Psalm 46:10 - He says, “Be still, and know that I am God; I will be exalted among the nations, I will be exalted in the earth.”


This is for you. This stillness, this rest, this quiet, is for you. It's to help you in your relationship with God, to make it stronger, to make it easier for you to hear the low whisper of God's voice in a world that is utterly loud.

Now we aren't perfect in doing this. Our minds wandered while we sat here. Someone was thinking about their fantasy football team. Come on, fess up. We aren't perfect; we're sinners. Even Jesus' disciples couldn’t do this right; Jesus asked them to pray for an hour while he was in the garden, he comes back and they're asleep. We're not perfect. But Jesus was. He was perfect so we don't have to be. His sacrifice takes the place of our shortcomings and restores us with God.

But God still wants us to do Sabbath, to do rest.  So practice this. I want you to do it this week. Take a step to unplug and go. It might be 5 minutes, it might be 5 hours, it might be 5 days, I don't care and neither does God. Start somewhere and don’t look back. Start to build that time into your schedule. Time to refresh. Time to renew your heart. Time to be still before God. Because without it, we are out of whack, we are out of balance, we are not living in the rhythm that God has set up for this world. We are missing out on something that God wants us to have.

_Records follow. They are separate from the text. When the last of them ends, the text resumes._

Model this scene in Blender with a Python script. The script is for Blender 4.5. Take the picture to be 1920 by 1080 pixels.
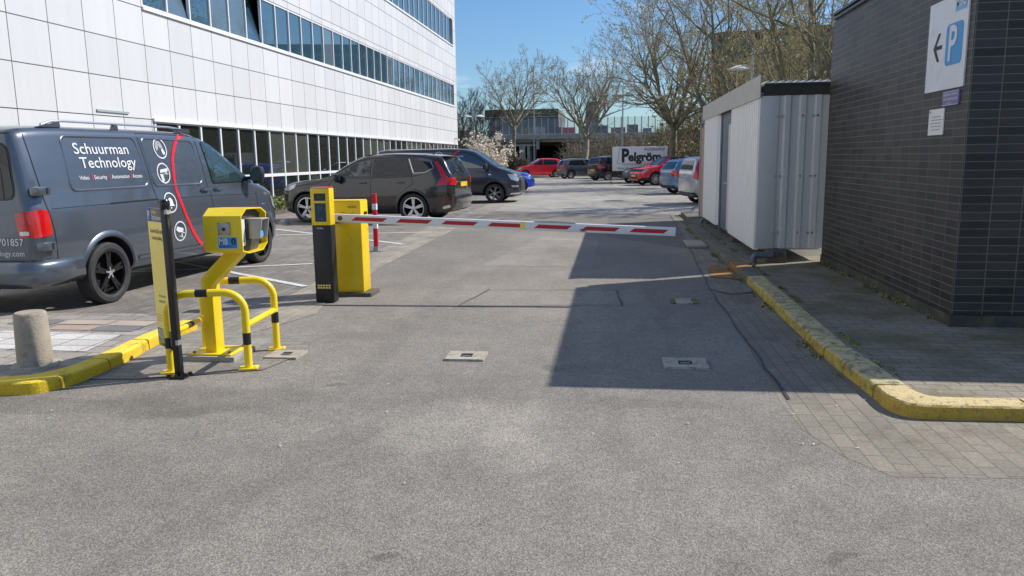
import bpy, bmesh, math, random
import numpy as np
from mathutils import Vector, Matrix
from mathutils.bvhtree import BVHTree
for o in list(bpy.data.objects): bpy.data.objects.remove(o)
S = bpy.context.scene
COL = S.collection
PI = math.pi
R = math.radians

# ------------------------------------------------------------------ camera
cam = bpy.data.cameras.new('camera'); co = bpy.data.objects.new('camera', cam); COL.objects.link(co)
yaw, pitch, roll = R(7.534), R(9.578), R(-0.8)
f = Vector((-math.sin(yaw)*math.cos(pitch), math.cos(yaw)*math.cos(pitch), -math.sin(pitch)))
r = Vector((math.cos(yaw), math.sin(yaw), 0)); u = r.cross(f)
r2 = math.cos(roll)*r + math.sin(roll)*u; u2 = -math.sin(roll)*r + math.cos(roll)*u
co.matrix_world = Matrix(((r2.x,u2.x,-f.x,0),(r2.y,u2.y,-f.y,0),(r2.z,u2.z,-f.z,1.55),(0,0,0,1)))
cam.sensor_width = 36; cam.lens = 36*1442/1920; cam.clip_end = 3000; cam.clip_start = .05
S.camera = co
# ------------------------------------------------------------------ sky, sun, exposure
SAZ, SEL = R(62.4), R(42.4)          # azimuth from +Y towards +X, elevation
W = bpy.data.worlds.new('World'); S.world = W; W.use_nodes = True
nt = W.node_tree; bg = nt.nodes['Background']
sky = nt.nodes.new('ShaderNodeTexSky'); sky.sky_type = 'NISHITA'; sky.sun_disc = False
sky.sun_elevation = SEL; sky.sun_rotation = SAZ; sky.air_density = 1.15; sky.dust_density = .3; sky.ozone_density = 2.2
# thin clouds
tc = nt.nodes.new('ShaderNodeTexCoord'); mp = nt.nodes.new('ShaderNodeMapping'); mp.inputs['Scale'].default_value = (1,1,4.5)
mp.inputs['Location'].default_value = (.1,.32,.0)
nz = nt.nodes.new('ShaderNodeTexNoise'); nz.inputs['Scale'].default_value = 4.2; nz.inputs['Detail'].default_value = 6; nz.inputs['Roughness'].default_value=.6
rp = nt.nodes.new('ShaderNodeValToRGB'); rp.color_ramp.elements[0].position=.53; rp.color_ramp.elements[1].position=.82
rp.color_ramp.elements[1].color=(.6,.6,.6,1)
mx = nt.nodes.new('ShaderNodeMixRGB'); mx.inputs[2].default_value = (11,10.4,10.6,1)
nt.links.new(tc.outputs['Generated'], mp.inputs[0]); nt.links.new(mp.outputs[0], nz.inputs[0]); nt.links.new(nz.outputs[0], rp.inputs[0])
nt.links.new(rp.outputs[0], mx.inputs[0]); tn_ = nt.nodes.new('ShaderNodeMixRGB'); tn_.blend_type='MULTIPLY'; tn_.inputs[0].default_value=1; tn_.inputs[2].default_value=(.60,.82,1.08,1)
nt.links.new(sky.outputs[0], tn_.inputs[1]); nt.links.new(tn_.outputs[0], mx.inputs[1]); nt.links.new(mx.outputs[0], bg.inputs[0])
bg.inputs[1].default_value = .10
sl = bpy.data.lights.new('sun','SUN'); sl.energy = 4.7; sl.angle = R(.53); sl.color = (1,.94,.86)
so = bpy.data.objects.new('sun', sl); COL.objects.link(so)
sd = Vector((math.sin(SAZ)*math.cos(SEL), math.cos(SAZ)*math.cos(SEL), math.sin(SEL)))
so.rotation_euler = sd.to_track_quat('Z','Y').to_euler(); so.location = sd*60
S.view_settings.view_transform = 'Standard'; S.view_settings.look = 'None'
S.view_settings.exposure = .24; S.view_settings.gamma = 1
S.render.engine = 'CYCLES'

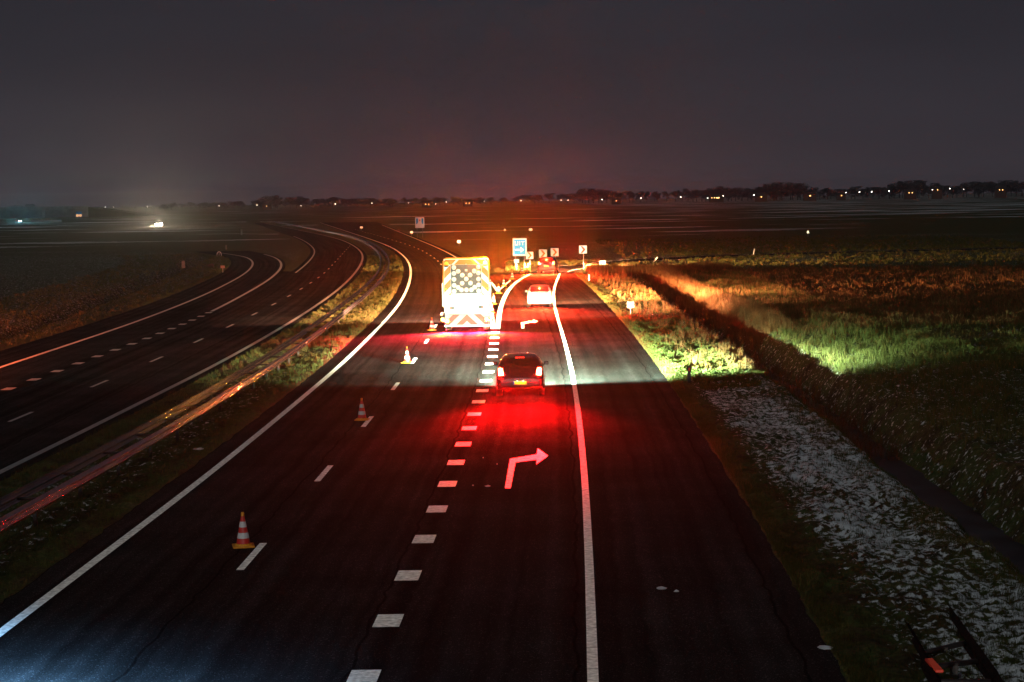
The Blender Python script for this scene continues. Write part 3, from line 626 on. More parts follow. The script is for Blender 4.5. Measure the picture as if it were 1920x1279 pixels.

Isaiah 56:13-14 - “If you keep your feet from breaking the Sabbath and from doing as you please on my holy day, if you call the Sabbath a delight and the Lord’s holy day honorable, and if you honor it by not going your own way  and not doing as you please or speaking idle words,  then you will find your joy in the Lord, and I will cause you to ride in triumph on the heights of the land and to feast on the inheritance of your father Jacob.” For the mouth of the Lord has spoken.

Joy. That's what God wants to give us in giving us rest, in giving us a Sabbath. Joy that can only be found in him. That is something worth having and something worth celebrating. Let's stand.